Ghattas accuses Joint List head Odeh of being a Zionist 'agent'

Ex-MK Basel Ghattas tears into Joint List chairman Ayman Odeh just before entering prison for smuggling.

MK Basel Ghattas (photo credit: KOKO/POOL ISRAEL HAYOM)
MK Basel Ghattas
(photo credit: KOKO/POOL ISRAEL HAYOM)
Ex-MK Basel Ghattas, who entered Gilboa Prison Sunday to start a two-year sentence for smuggling cellphones to Arab security prisoners, has penned a blistering attack on Joint List chairman Ayman Odeh, calling him a “submissive agent” of reviled Zionists.
The broadside, written just before Ghattas entered prison, was posted Tuesday on the Arab48 website, which is close to Ghattas’s Balad party.
“Our people don’t want their representatives to be submissive agents. We want leaders for our people who can achieve equality,” Ghattas wrote.
Balad, which takes a hardline nationalist stance that is uncompromising in its rejection of Zionism, contributes three of the 13 seats of the Joint List, while Hadash, which espouses Arab-Jewish cooperation, contributes four.
The parties and other Arab groupings allied in 2015 when they realized that in running separately for the Knesset they might not get enough votes to pass after the threshold for entry was raised at the impetus of right-wing parties.
Tensions have simmered between Balad and Hadash before, but Ghattas’s letter was the most serious expression of differences since the Joint List was founded. In a sense, it seemed to be a settling of scores with Odeh, who in media interviews in December had sharply criticized Ghattas for the cellphone smuggling, saying the struggle for equality should only be carried out by legal means. Ghattas has said he smuggled the phones and SIM cards into Ketziot Prison for “humanitarian and moral reasons.”
Ghattas wrote: “I’m very worried about the continuation of the Joint List” in light of the “behavior” of Odeh.
He flayed Odeh for a recent joint appearance with leftwing Zionist Meretz party leader Zehava Gal-On and for participating in a Peace Now-led demonstration last month.
“We are the owners of the country and should be very strong in confronting the Zionist colonial project, not be a follower of Meretz and participate in a press conference with Zehava Gal-On on the day of unifying Jerusalem. It’s not important what he said. What’s important is the position and timing and the Israeli-Zionist method and its symbolism.”

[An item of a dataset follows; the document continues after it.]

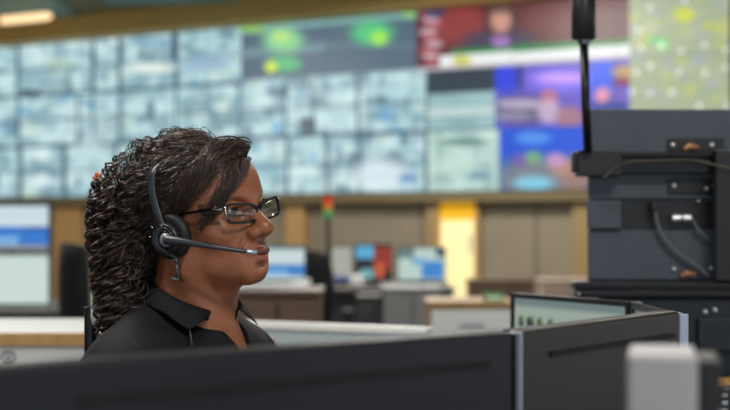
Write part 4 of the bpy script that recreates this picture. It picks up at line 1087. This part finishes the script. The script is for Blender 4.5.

Of the Peace Now demonstration, called to mark the 50th anniversary of Israeli rule in the territories Ghattas wrote: “How do you participate in our name in a demonstration whose slogans are Zionist and full of racism?”
Ghattas also took issue with Odeh’s support of Palestinian Authority President Mahmoud Abbas, whom many in Balad perceive as a collaborator with Israel.
Referring to the 1993 Oslo agreement on self-rule, Ghattas wrote that Odeh’s support for Abbas turned him into “a preacher of Oslo after the disaster it brought.”
“The problem in all this is that Odeh was speaking as chairman of the Joint List, not in his personal capacity or as representative [of Hadash]. We demand Odeh represent all components of the list,” he stated.
Ghattas wrote that he and others had raised objections to Odeh’s approach in internal dialogue, but “this didn’t stop Odeh from continuing his divisive behavior. The time has come to make this dialogue public to protect the list.”
Odeh’s office declined to comment on Ghattas’s article, as did Hadash MKs Aida Touma-Sliman and Yousef Jabareen. But, a source in the Joint List who asked not to be identified said: “This won’t have any effect on the Joint List and its work. Ghattas didn’t help the Joint List work together, he worked against the unity of the Joint List when he was an MK. He was always divisive.”
Ghattas accepted the two-year sentence as a plea bargain, and vowed Sunday to return to political activity after his release.
Political analyst Wadie Abu Nassar, head of the International Center for Consultations in Haifa, said the “vast majority” of Arab citizens of Israel believe Ghattas should not have smuggled the cellphones.
Of Ghattas’s article, he said: “I don’t think this is a wise way of dealing with things. The Joint List should be like a family. Instead of disagreements in public, they should clarify things behind closed doors.
“This hurts the Joint List in terms of the internal coordination among the various components and, secondly, in terms of the confidence of the people. People will say if they are fighting themselves why should we trust them?”